A run of records
* * * * *
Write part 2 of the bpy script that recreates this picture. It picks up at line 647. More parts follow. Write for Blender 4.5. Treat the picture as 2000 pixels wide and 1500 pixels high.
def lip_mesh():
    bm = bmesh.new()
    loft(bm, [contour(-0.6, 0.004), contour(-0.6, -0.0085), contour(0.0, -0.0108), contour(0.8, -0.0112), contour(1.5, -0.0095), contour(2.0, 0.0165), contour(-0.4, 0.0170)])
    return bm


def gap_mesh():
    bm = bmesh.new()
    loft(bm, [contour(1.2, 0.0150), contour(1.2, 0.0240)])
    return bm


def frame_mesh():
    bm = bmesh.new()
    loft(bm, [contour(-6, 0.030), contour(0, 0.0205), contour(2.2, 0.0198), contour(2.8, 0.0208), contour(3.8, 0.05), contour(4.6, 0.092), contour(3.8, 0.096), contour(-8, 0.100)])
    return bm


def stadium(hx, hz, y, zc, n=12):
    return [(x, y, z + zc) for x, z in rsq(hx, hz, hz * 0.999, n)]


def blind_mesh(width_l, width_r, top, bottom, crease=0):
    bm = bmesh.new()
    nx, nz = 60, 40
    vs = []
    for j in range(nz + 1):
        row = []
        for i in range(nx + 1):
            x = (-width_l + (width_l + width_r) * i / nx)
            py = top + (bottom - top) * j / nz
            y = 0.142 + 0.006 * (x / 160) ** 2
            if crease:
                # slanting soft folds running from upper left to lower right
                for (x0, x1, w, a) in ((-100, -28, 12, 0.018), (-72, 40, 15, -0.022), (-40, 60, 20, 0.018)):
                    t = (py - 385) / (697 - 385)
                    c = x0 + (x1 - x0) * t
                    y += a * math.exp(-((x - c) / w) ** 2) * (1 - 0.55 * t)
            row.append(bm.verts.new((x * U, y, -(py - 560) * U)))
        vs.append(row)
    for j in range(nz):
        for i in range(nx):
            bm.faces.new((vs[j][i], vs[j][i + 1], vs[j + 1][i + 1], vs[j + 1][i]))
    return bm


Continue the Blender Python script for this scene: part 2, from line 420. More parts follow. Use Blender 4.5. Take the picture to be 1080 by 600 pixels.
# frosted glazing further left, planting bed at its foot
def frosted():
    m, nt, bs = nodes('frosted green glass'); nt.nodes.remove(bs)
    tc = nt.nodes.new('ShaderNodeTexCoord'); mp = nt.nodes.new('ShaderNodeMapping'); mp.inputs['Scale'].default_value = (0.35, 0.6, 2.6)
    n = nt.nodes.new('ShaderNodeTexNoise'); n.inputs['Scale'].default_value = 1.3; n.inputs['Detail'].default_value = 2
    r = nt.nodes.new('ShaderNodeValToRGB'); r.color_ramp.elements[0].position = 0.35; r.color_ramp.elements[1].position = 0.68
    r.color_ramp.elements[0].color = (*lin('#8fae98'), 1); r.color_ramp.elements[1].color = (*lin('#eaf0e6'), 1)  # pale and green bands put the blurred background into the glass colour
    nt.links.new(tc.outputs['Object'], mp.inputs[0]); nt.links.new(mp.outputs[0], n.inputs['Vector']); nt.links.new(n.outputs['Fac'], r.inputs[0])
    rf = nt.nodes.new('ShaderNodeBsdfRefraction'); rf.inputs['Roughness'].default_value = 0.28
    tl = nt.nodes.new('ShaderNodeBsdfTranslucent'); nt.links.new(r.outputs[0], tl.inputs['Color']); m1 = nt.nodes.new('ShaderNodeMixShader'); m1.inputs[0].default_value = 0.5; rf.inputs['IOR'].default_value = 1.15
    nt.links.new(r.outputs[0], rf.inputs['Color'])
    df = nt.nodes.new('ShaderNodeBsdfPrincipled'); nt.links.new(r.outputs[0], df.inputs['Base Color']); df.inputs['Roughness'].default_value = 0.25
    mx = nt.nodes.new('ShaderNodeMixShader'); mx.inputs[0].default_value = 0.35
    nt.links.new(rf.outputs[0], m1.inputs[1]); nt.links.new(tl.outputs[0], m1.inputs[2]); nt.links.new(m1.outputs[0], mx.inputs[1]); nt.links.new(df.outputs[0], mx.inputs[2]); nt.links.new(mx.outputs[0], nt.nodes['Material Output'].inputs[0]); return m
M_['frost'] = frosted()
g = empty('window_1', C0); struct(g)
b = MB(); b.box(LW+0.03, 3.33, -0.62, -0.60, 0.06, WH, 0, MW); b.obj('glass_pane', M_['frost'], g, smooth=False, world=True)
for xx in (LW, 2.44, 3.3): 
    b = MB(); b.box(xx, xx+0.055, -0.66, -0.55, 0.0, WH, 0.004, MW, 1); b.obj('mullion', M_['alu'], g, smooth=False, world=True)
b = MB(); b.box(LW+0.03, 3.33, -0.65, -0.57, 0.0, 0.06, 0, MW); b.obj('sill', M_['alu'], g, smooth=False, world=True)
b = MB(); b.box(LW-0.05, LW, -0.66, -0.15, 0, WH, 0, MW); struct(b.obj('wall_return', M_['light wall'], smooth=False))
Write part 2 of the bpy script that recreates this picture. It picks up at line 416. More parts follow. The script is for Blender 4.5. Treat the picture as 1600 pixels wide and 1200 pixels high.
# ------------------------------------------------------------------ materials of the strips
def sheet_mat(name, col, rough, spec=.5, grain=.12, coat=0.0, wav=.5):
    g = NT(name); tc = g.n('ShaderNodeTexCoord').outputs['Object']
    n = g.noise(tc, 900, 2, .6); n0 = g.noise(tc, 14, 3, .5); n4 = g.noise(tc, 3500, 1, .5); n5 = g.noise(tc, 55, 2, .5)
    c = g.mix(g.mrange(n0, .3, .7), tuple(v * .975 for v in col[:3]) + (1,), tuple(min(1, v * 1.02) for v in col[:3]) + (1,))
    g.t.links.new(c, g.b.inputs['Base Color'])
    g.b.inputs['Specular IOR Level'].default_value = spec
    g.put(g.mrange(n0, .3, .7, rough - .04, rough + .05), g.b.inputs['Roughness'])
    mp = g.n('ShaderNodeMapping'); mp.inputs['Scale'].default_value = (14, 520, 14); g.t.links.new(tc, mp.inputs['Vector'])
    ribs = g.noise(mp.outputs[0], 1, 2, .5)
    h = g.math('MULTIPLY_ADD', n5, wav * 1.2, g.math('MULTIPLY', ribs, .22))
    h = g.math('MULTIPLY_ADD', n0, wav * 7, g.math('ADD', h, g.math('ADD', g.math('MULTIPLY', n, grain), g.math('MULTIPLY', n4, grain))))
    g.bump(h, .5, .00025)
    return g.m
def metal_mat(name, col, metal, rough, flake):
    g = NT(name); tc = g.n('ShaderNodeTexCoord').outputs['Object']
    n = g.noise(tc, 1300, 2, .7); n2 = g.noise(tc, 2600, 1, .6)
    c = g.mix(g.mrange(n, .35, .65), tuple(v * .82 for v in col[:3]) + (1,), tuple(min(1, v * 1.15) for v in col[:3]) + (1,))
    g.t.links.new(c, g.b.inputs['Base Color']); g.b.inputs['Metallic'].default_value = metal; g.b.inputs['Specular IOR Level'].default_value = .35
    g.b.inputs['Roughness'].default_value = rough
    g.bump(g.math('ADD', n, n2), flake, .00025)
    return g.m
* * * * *
Copy every line of the material, please, keeping it exactly the same.

Write part 2 of the bpy script that recreates this picture. It picks up at line 647. More parts follow. Write for Blender 4.5. Treat the picture as 2000 pixels wide and 1500 pixels high.
def lip_mesh():
    bm = bmesh.new()
    loft(bm, [contour(-0.6, 0.004), contour(-0.6, -0.0085), contour(0.0, -0.0108), contour(0.8, -0.0112), contour(1.5, -0.0095), contour(2.0, 0.0165), contour(-0.4, 0.0170)])
    return bm


def gap_mesh():
    bm = bmesh.new()
    loft(bm, [contour(1.2, 0.0150), contour(1.2, 0.0240)])
    return bm


def frame_mesh():
    bm = bmesh.new()
    loft(bm, [contour(-6, 0.030), contour(0, 0.0205), contour(2.2, 0.0198), contour(2.8, 0.0208), contour(3.8, 0.05), contour(4.6, 0.092), contour(3.8, 0.096), contour(-8, 0.100)])
    return bm


def stadium(hx, hz, y, zc, n=12):
    return [(x, y, z + zc) for x, z in rsq(hx, hz, hz * 0.999, n)]


def blind_mesh(width_l, width_r, top, bottom, crease=0):
    bm = bmesh.new()
    nx, nz = 60, 40
    vs = []
    for j in range(nz + 1):
        row = []
        for i in range(nx + 1):
            x = (-width_l + (width_l + width_r) * i / nx)
            py = top + (bottom - top) * j / nz
            y = 0.142 + 0.006 * (x / 160) ** 2
            if crease:
                # slanting soft folds running from upper left to lower right
                for (x0, x1, w, a) in ((-100, -28, 12, 0.018), (-72, 40, 15, -0.022), (-40, 60, 20, 0.018)):
                    t = (py - 385) / (697 - 385)
                    c = x0 + (x1 - x0) * t
                    y += a * math.exp(-((x - c) / w) ** 2) * (1 - 0.55 * t)
            row.append(bm.verts.new((x * U, y, -(py - 560) * U)))
        vs.append(row)
    for j in range(nz):
        for i in range(nx):
            bm.faces.new((vs[j][i], vs[j][i + 1], vs[j + 1][i + 1], vs[j + 1][i]))
    return bm


Continue the Blender Python script for this scene: part 2, from line 420. More parts follow. Use Blender 4.5. Take the picture to be 1080 by 600 pixels.
# frosted glazing further left, planting bed at its foot
def frosted():
    m, nt, bs = nodes('frosted green glass'); nt.nodes.remove(bs)
    tc = nt.nodes.new('ShaderNodeTexCoord'); mp = nt.nodes.new('ShaderNodeMapping'); mp.inputs['Scale'].default_value = (0.35, 0.6, 2.6)
    n = nt.nodes.new('ShaderNodeTexNoise'); n.inputs['Scale'].default_value = 1.3; n.inputs['Detail'].default_value = 2
    r = nt.nodes.new('ShaderNodeValToRGB'); r.color_ramp.elements[0].position = 0.35; r.color_ramp.elements[1].position = 0.68
    r.color_ramp.elements[0].color = (*lin('#8fae98'), 1); r.color_ramp.elements[1].color = (*lin('#eaf0e6'), 1)  # pale and green bands put the blurred background into the glass colour
    nt.links.new(tc.outputs['Object'], mp.inputs[0]); nt.links.new(mp.outputs[0], n.inputs['Vector']); nt.links.new(n.outputs['Fac'], r.inputs[0])
    rf = nt.nodes.new('ShaderNodeBsdfRefraction'); rf.inputs['Roughness'].default_value = 0.28
    tl = nt.nodes.new('ShaderNodeBsdfTranslucent'); nt.links.new(r.outputs[0], tl.inputs['Color']); m1 = nt.nodes.new('ShaderNodeMixShader'); m1.inputs[0].default_value = 0.5; rf.inputs['IOR'].default_value = 1.15
    nt.links.new(r.outputs[0], rf.inputs['Color'])
    df = nt.nodes.new('ShaderNodeBsdfPrincipled'); nt.links.new(r.outputs[0], df.inputs['Base Color']); df.inputs['Roughness'].default_value = 0.25
    mx = nt.nodes.new('ShaderNodeMixShader'); mx.inputs[0].default_value = 0.35
    nt.links.new(rf.outputs[0], m1.inputs[1]); nt.links.new(tl.outputs[0], m1.inputs[2]); nt.links.new(m1.outputs[0], mx.inputs[1]); nt.links.new(df.outputs[0], mx.inputs[2]); nt.links.new(mx.outputs[0], nt.nodes['Material Output'].inputs[0]); return m
M_['frost'] = frosted()
g = empty('window_1', C0); struct(g)
b = MB(); b.box(LW+0.03, 3.33, -0.62, -0.60, 0.06, WH, 0, MW); b.obj('glass_pane', M_['frost'], g, smooth=False, world=True)
for xx in (LW, 2.44, 3.3): 
    b = MB(); b.box(xx, xx+0.055, -0.66, -0.55, 0.0, WH, 0.004, MW, 1); b.obj('mullion', M_['alu'], g, smooth=False, world=True)
b = MB(); b.box(LW+0.03, 3.33, -0.65, -0.57, 0.0, 0.06, 0, MW); b.obj('sill', M_['alu'], g, smooth=False, world=True)
b = MB(); b.box(LW-0.05, LW, -0.66, -0.15, 0, WH, 0, MW); struct(b.obj('wall_return', M_['light wall'], smooth=False))
Write part 2 of the bpy script that recreates this picture. It picks up at line 416. More parts follow. The script is for Blender 4.5. Treat the picture as 1600 pixels wide and 1200 pixels high.
# ------------------------------------------------------------------ materials of the strips
def sheet_mat(name, col, rough, spec=.5, grain=.12, coat=0.0, wav=.5):
    g = NT(name); tc = g.n('ShaderNodeTexCoord').outputs['Object']
    n = g.noise(tc, 900, 2, .6); n0 = g.noise(tc, 14, 3, .5); n4 = g.noise(tc, 3500, 1, .5); n5 = g.noise(tc, 55, 2, .5)
    c = g.mix(g.mrange(n0, .3, .7), tuple(v * .975 for v in col[:3]) + (1,), tuple(min(1, v * 1.02) for v in col[:3]) + (1,))
    g.t.links.new(c, g.b.inputs['Base Color'])
    g.b.inputs['Specular IOR Level'].default_value = spec
    g.put(g.mrange(n0, .3, .7, rough - .04, rough + .05), g.b.inputs['Roughness'])
    mp = g.n('ShaderNodeMapping'); mp.inputs['Scale'].default_value = (14, 520, 14); g.t.links.new(tc, mp.inputs['Vector'])
    ribs = g.noise(mp.outputs[0], 1, 2, .5)
    h = g.math('MULTIPLY_ADD', n5, wav * 1.2, g.math('MULTIPLY', ribs, .22))
    h = g.math('MULTIPLY_ADD', n0, wav * 7, g.math('ADD', h, g.math('ADD', g.math('MULTIPLY', n, grain), g.math('MULTIPLY', n4, grain))))
    g.bump(h, .5, .00025)
    return g.m
def metal_mat(name, col, metal, rough, flake):
    g = NT(name); tc = g.n('ShaderNodeTexCoord').outputs['Object']
    n = g.noise(tc, 1300, 2, .7); n2 = g.noise(tc, 2600, 1, .6)
    c = g.mix(g.mrange(n, .35, .65), tuple(v * .82 for v in col[:3]) + (1,), tuple(min(1, v * 1.15) for v in col[:3]) + (1,))
    g.t.links.new(c, g.b.inputs['Base Color']); g.b.inputs['Metallic'].default_value = metal; g.b.inputs['Specular IOR Level'].default_value = .35
    g.b.inputs['Roughness'].default_value = rough
    g.bump(g.math('ADD', n, n2), flake, .00025)
    return g.m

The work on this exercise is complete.